Hoping to improve the odds of observing the rays, a team of scientists from 15 nations came together more than a decade ago and designed a cosmic- ray telescope for the International Space Station (ISS). On the Japanese Experimental Module, the Extreme Universe Space Observatory (JEM- EUSO) will record ultraviolet emissions with a wide-angle, high-speed video camera that points toward Earth. With such a large observation area, the camera will see more air showers. The team originally hoped to launch EUSO in 2006. But troubles on Earth—first the space shuttle Columbia disaster in 2003, then the Fukushima nuclear meltdown in 2011 and now the turmoil in Ukraine—have delayed its deployment until at least 2018.

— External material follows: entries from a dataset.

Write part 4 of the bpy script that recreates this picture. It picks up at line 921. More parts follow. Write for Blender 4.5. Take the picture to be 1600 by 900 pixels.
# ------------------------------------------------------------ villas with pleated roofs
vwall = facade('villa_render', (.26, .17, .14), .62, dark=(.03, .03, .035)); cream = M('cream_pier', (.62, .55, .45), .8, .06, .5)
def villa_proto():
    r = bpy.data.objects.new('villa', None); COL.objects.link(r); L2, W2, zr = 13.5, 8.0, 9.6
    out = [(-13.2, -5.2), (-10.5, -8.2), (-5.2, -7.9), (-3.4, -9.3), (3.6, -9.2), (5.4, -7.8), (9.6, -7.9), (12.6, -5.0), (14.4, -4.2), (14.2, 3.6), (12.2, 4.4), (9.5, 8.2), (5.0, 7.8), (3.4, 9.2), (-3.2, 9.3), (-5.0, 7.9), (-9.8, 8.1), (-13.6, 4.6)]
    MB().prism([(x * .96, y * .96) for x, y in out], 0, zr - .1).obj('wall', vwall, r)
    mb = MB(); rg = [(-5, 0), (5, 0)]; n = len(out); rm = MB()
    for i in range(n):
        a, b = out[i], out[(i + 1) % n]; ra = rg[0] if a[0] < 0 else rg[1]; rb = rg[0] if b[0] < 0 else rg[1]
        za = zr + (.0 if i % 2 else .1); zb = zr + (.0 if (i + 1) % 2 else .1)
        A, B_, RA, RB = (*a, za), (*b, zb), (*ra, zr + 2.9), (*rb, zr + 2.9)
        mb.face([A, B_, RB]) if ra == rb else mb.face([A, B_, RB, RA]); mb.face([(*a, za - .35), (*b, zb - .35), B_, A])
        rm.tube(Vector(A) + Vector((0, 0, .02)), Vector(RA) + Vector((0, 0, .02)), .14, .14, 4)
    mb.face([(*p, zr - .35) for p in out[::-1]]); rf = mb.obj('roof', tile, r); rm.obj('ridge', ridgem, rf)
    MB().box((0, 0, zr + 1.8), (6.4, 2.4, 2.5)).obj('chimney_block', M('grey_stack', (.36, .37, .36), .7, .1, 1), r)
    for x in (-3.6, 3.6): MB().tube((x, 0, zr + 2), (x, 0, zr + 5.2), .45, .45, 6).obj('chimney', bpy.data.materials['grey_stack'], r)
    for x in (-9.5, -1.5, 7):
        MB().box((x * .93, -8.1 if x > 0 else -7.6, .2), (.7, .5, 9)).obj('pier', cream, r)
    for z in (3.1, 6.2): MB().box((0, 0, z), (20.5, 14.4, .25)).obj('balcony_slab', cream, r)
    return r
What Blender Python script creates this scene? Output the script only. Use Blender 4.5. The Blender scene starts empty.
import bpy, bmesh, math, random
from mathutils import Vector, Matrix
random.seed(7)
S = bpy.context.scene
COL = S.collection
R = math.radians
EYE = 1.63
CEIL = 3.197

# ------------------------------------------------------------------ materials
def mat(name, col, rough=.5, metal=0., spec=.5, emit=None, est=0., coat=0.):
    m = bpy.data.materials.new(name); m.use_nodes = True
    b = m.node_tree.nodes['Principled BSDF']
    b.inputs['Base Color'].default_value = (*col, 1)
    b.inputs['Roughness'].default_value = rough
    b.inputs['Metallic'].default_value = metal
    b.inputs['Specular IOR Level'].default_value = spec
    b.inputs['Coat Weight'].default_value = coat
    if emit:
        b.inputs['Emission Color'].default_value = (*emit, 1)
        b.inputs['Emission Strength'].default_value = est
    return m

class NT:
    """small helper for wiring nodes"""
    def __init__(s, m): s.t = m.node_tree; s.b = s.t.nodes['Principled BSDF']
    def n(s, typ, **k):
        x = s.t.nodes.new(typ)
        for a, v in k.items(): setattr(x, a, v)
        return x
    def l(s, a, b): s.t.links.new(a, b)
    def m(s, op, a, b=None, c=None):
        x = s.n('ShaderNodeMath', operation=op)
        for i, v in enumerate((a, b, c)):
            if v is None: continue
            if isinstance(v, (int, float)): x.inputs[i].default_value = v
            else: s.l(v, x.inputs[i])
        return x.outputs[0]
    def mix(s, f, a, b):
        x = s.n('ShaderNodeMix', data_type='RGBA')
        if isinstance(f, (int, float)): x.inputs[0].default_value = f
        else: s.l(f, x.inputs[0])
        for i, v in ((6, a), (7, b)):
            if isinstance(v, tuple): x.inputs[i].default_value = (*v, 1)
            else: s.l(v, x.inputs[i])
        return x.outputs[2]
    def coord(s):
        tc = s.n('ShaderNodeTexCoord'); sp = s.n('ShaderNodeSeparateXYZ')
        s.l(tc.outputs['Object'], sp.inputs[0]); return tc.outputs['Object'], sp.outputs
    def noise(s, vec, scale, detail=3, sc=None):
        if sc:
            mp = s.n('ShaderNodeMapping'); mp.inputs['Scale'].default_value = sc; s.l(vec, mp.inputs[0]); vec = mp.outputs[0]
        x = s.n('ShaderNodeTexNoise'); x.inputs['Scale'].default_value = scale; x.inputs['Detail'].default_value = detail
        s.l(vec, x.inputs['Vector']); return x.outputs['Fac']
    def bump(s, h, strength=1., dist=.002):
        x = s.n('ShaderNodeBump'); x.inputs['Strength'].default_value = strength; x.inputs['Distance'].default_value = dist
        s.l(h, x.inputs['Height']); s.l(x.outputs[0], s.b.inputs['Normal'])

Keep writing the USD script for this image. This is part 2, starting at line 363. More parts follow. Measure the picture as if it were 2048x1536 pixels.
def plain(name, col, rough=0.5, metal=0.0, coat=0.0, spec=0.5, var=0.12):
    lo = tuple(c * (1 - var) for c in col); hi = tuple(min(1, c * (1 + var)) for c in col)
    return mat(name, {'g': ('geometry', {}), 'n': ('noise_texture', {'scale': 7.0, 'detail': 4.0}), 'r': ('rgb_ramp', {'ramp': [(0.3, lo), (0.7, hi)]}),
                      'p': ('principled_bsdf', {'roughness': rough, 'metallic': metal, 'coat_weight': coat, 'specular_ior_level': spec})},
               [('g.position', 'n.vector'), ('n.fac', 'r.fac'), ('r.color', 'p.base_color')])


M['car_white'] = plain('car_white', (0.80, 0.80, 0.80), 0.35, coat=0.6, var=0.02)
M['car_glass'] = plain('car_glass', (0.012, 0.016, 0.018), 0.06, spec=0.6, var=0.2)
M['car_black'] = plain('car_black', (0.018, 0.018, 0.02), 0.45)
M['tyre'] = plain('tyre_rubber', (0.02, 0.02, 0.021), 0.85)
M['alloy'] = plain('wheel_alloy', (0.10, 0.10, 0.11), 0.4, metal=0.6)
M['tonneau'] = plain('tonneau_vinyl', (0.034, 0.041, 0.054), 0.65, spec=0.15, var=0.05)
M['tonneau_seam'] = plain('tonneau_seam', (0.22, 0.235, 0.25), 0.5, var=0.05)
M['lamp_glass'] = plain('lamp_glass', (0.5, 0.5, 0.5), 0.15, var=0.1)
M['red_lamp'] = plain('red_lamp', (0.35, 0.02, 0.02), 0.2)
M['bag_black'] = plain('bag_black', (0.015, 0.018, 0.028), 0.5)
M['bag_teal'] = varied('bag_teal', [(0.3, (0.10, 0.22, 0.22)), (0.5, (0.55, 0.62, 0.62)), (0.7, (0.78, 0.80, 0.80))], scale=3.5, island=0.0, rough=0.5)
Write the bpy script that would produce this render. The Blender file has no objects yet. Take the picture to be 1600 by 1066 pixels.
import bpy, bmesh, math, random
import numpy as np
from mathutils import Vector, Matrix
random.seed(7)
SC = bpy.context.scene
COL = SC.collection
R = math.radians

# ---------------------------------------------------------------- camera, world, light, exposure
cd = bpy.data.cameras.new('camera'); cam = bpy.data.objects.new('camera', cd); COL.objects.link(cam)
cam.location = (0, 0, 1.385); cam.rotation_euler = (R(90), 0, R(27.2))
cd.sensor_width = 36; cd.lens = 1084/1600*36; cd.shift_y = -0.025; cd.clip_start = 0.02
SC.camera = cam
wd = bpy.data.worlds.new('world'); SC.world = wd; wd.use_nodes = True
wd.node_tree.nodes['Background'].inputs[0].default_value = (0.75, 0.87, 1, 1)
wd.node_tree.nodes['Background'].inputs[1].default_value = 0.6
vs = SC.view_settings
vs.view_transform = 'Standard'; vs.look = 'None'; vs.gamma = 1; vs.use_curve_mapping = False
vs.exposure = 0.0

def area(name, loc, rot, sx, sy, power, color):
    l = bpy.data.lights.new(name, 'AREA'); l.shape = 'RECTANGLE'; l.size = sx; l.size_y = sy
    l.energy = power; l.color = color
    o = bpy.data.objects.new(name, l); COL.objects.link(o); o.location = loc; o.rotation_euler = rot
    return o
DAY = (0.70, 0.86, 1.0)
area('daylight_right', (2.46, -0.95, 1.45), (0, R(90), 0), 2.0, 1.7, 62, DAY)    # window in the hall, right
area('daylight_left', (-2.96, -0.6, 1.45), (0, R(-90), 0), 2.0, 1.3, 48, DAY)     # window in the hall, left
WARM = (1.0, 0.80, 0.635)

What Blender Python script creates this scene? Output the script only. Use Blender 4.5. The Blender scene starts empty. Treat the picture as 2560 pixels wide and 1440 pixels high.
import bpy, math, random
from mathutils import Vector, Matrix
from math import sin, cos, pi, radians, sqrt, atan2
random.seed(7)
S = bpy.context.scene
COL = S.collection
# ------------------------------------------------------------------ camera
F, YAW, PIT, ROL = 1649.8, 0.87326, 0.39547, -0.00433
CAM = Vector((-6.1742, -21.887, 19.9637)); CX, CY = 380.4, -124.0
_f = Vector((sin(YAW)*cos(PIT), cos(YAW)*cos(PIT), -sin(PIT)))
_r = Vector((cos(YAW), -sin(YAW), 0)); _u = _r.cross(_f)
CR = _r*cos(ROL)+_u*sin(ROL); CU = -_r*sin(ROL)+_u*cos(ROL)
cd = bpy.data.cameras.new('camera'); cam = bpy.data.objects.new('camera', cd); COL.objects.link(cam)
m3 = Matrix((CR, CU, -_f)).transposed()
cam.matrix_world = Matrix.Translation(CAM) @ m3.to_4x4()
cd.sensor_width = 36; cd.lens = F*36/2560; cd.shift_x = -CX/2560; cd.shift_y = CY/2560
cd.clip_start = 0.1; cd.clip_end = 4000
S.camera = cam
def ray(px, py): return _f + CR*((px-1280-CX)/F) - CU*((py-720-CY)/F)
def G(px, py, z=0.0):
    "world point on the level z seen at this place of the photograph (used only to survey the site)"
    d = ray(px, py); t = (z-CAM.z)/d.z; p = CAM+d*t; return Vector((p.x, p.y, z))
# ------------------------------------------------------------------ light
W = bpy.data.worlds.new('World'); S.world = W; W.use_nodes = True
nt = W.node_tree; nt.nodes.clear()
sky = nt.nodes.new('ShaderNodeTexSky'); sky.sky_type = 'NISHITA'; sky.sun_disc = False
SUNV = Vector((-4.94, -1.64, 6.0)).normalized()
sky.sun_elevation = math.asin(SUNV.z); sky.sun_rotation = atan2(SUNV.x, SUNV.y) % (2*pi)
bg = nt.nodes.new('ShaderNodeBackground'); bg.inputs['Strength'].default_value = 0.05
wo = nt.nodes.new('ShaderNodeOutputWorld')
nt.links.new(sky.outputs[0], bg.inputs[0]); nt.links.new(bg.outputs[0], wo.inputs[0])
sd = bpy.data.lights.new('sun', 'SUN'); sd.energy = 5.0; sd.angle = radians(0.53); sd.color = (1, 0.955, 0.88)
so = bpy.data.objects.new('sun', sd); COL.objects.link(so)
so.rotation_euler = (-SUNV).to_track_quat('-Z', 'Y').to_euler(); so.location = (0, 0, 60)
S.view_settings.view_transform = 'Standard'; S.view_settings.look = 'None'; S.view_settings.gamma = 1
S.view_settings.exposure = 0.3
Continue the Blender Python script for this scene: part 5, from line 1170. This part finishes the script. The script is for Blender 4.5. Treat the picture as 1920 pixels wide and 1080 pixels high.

The science, however, marches onward. In August the team launched a prototype of the telescope 38 kilometers into the stratosphere onboard a helium- filled balloon. For two hours, researchers followed below in a helicopter, shooting a pulsed UV laser and LED into the telescope’s field of view. The test was a success: the prototype detected the UV traces, which are similar to the fluorescence generated by extreme energy cosmic-ray air showers. In 2016 astronauts will transport a shoebox-size prototype called Mini-EUSO to the ISS and see how it fares at the altitude of the full mission.